Yeah, well, according to the dim-witted assessment of Angotti, Greenwich Village has stopped gentrification in its tracks.
It wasn't long ago Windsor Terrace was an Irish Catholic stronghold. Many of the residents were civil servants. The usual cops, firemen, teachers, and other city employees.
Now? A big uptick. Doctors, lawyers, Wall Streeters.
Rents have risen -- a lot. But there has not been the skyward building boom in Windsor Terrace. But WT is not PLG. And the sky is the limit in PLG. If not now, soon. That's obvious. Fighting it, and slowing the process only makes the values pop even more when the green light is finally given.
The Irish Catholics that used to own houses in Windsor Terrace now own houses in Florida. ...just as they have always dreamed they would
I just don't understand why there is little to no movement pressure to force existing landlords to rent to the people that need homes at the price they can afford?
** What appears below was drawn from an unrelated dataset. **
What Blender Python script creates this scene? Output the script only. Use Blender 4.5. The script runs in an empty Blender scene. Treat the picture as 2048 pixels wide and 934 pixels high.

Picture the Homeless volunteers did a study and found hundreds of thousands of empty units around the city and that is just what the were able to observe. Owners of both retail and residential space are routinely displacing business, organizations, and individuals and then they will just sit on empty spaces sometimes for years at a time. I know that won't entirely solve the problem but I'd love this to be a more nuanced conversation where we aren't just focusing on building and what we can get out of developers. All those developed buildings will presumably have owners/management companies, why is the city basically rolling out the red carpet for them to do as they please?
Also where is the greater community vision? Why should all our hard earned money be flowing out of the neighborhood to large corporations like Target and Amazon? Where is the space for business owners who truly have/want to have a long-term commitment to the neighborhood?
Your formidable foe on Sterling is no friend of mine, but there has gotta be a better way than simply lying prostrate and letting Alicia Glenn, Bill DeBlasio and their wealthy buddies roll in the bulldozers and start building everything up to the heavens.
Greetings from the Mekong Delta, where communism is just another word for one-party crony capitalism.
Where are these hundreds of thousands of rental apartments?
Happy travels! You can read more about it here http://picturethehomeless.org/victory-ten-years-making-passed-housing-not-warehousing-act/
Fascinating. I get warehousing. They did that at 35-41 Clarkson to take the place condo. They're doing it at Tivoli Towers. But vacant lots need more than a census. They need shit-tons of non-profit development money. The City could do it in boom times like this...will they take the opportunity or just count them?
Good question. I'm hoping for the best but bracing for the worst. Oy!
Also, here's one more good read https://www.bloomberg.com/view/articles/2018-02-22/new-york-s-housing-market-favors-wealthier-renters
Two questions:
1) Are they keeping the spice factory brick building and building the new towers around it? I'm only seeing the view from the west that you posted and cannot tell.
2) Any word on what will be in the building's street level facing Franklin Avenue? i.e. Ground-level retail like the Franklin Avenue to the north? A lifeless fence or blank wall like Ebbets Field Apartments, the Medgar Evers parking lot, or Western Beef? A combination of the two? Or something else?
The hold up is annoying. New buildings often mean new services and the area by the Spice Factory is in need of services besides fast food and storage facilities. Empire Boulevard near there is a real drag and that Western Beef also needs a serious upgrade.
Anon, go ahead and send a thank you note to Alicia Boyd/MTOPP for the lack of progress on Empire :-)
She'll appreciate it!
re:" New buildings often mean new services and the area by the Spice Factory is in need of services besides fast food and storage facilities."
Services like what?
re:"that Western Beef also needs a serious upgrade"
There is a new market opening up on Lincoln Road by the Prospect Park station soon.
What's wrong with the supermarket on Franklin and Crown Street?
We have a few new buildings here by the Associated on Nostrand and all we got were higher prices at Associated and empty ground level retail space. Big whoop!